Instruction ->
Look through the data below. Collect every line where the word "picture" occurs.
====== Stored data
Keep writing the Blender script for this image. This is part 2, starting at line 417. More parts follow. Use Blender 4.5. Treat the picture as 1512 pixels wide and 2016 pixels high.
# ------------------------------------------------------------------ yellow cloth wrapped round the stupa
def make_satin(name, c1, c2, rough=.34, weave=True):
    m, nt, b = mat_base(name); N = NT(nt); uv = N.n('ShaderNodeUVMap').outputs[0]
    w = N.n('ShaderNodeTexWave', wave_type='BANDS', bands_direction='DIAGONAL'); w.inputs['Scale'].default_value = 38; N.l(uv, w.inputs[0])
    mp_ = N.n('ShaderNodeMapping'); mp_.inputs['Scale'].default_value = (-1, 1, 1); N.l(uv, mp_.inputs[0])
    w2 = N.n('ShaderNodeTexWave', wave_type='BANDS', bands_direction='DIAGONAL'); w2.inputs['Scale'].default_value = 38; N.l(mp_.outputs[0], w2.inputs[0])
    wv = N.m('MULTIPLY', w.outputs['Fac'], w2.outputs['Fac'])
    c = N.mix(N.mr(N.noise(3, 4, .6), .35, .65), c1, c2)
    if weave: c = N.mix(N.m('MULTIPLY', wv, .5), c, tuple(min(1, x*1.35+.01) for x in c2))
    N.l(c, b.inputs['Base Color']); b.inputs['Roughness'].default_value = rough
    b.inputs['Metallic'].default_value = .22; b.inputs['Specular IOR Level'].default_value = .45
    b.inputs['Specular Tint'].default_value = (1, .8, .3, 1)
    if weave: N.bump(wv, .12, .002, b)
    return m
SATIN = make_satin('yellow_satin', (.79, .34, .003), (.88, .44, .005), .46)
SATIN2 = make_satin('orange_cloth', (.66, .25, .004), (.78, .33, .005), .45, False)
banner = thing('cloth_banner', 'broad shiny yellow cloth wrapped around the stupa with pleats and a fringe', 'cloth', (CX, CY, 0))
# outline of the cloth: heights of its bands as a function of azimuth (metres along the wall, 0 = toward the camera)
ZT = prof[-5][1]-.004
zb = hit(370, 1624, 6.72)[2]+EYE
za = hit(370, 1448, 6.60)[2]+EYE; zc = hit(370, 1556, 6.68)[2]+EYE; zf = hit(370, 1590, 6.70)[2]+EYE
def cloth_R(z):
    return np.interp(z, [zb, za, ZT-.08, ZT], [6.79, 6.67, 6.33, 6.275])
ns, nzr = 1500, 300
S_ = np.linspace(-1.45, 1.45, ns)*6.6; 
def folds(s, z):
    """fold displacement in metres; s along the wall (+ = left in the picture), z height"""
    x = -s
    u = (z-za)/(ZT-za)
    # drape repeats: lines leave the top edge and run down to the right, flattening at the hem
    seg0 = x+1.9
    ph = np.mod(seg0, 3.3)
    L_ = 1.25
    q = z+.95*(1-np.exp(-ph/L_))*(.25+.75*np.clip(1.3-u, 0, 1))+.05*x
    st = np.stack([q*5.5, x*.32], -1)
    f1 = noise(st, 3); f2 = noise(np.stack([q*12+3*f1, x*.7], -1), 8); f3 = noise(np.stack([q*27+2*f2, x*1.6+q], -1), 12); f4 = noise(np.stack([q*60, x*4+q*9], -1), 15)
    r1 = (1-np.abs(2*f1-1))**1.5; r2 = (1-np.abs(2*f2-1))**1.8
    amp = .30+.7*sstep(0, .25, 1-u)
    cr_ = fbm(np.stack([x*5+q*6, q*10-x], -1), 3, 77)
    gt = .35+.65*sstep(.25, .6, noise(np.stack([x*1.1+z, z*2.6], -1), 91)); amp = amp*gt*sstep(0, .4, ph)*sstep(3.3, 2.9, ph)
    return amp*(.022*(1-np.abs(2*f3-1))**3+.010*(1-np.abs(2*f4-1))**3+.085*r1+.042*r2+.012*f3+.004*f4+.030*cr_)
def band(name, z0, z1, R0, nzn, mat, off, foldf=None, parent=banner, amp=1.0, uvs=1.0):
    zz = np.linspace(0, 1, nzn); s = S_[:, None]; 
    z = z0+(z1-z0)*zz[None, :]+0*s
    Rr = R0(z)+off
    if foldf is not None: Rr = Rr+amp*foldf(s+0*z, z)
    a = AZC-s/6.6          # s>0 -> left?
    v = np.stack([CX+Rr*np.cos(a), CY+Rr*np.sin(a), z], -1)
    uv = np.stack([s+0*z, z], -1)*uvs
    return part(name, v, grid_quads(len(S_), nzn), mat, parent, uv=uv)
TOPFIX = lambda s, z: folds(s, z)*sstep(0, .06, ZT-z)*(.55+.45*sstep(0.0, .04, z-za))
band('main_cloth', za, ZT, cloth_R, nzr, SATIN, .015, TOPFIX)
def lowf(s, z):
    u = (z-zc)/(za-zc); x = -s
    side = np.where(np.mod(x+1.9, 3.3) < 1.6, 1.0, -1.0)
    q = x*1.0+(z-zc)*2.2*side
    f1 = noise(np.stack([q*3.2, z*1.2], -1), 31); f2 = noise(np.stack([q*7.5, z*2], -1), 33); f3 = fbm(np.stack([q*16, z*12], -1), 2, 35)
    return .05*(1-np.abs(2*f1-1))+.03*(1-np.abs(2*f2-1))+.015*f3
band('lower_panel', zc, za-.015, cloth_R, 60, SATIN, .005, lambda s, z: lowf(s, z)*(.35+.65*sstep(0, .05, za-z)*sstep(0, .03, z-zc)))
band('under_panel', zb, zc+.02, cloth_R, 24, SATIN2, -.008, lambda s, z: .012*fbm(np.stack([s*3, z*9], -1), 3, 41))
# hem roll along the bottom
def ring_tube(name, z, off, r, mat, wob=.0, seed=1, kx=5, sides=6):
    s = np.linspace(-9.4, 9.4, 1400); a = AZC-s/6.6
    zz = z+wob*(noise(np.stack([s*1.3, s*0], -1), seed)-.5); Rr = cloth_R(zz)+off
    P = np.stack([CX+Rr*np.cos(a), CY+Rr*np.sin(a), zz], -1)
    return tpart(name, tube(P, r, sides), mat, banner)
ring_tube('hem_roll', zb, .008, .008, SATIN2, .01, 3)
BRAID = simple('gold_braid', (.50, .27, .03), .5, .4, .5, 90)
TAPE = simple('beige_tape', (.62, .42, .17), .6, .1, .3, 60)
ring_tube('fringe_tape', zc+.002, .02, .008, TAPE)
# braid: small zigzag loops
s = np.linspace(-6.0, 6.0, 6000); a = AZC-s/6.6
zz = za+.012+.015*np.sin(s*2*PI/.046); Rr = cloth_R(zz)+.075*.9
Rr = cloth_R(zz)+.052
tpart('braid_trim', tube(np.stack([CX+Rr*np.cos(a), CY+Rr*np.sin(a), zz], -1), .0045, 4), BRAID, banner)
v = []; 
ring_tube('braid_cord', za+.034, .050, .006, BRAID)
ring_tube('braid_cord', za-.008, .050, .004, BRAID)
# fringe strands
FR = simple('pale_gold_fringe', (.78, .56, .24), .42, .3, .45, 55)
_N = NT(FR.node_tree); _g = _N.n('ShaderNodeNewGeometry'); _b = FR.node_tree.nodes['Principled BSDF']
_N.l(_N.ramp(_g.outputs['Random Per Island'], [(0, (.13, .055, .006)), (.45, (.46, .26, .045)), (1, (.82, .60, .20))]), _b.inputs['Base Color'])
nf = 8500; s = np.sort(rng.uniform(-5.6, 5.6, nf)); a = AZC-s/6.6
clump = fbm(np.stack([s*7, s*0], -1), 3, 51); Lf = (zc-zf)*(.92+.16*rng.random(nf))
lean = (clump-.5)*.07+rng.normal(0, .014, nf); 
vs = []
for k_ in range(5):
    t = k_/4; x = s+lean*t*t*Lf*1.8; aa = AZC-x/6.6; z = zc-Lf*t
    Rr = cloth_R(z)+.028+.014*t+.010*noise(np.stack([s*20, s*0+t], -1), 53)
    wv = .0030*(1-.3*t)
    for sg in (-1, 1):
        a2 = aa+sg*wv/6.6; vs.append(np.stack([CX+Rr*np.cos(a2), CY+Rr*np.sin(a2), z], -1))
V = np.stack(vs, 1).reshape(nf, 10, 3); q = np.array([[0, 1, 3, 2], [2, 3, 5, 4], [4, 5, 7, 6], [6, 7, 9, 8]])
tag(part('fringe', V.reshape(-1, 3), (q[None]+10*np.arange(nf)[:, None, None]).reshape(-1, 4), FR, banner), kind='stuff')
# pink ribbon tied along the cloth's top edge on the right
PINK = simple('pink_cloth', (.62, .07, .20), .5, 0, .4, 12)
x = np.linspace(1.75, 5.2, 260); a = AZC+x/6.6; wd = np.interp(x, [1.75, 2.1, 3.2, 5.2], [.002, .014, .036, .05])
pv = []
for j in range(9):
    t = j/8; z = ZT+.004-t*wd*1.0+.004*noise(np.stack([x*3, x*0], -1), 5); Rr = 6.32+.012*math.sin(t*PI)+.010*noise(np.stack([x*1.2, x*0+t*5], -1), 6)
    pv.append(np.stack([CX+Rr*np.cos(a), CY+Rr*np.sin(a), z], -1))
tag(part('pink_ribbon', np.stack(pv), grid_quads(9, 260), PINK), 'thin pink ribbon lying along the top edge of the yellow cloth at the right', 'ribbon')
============
Solution for this exercise ->
Keep writing the Blender script for this image. This is part 2, starting at line 417. More parts follow. Use Blender 4.5. Treat the picture as 1512 pixels wide and 2016 pixels high.
    """fold displacement in metres; s along the wall (+ = left in the picture), z height"""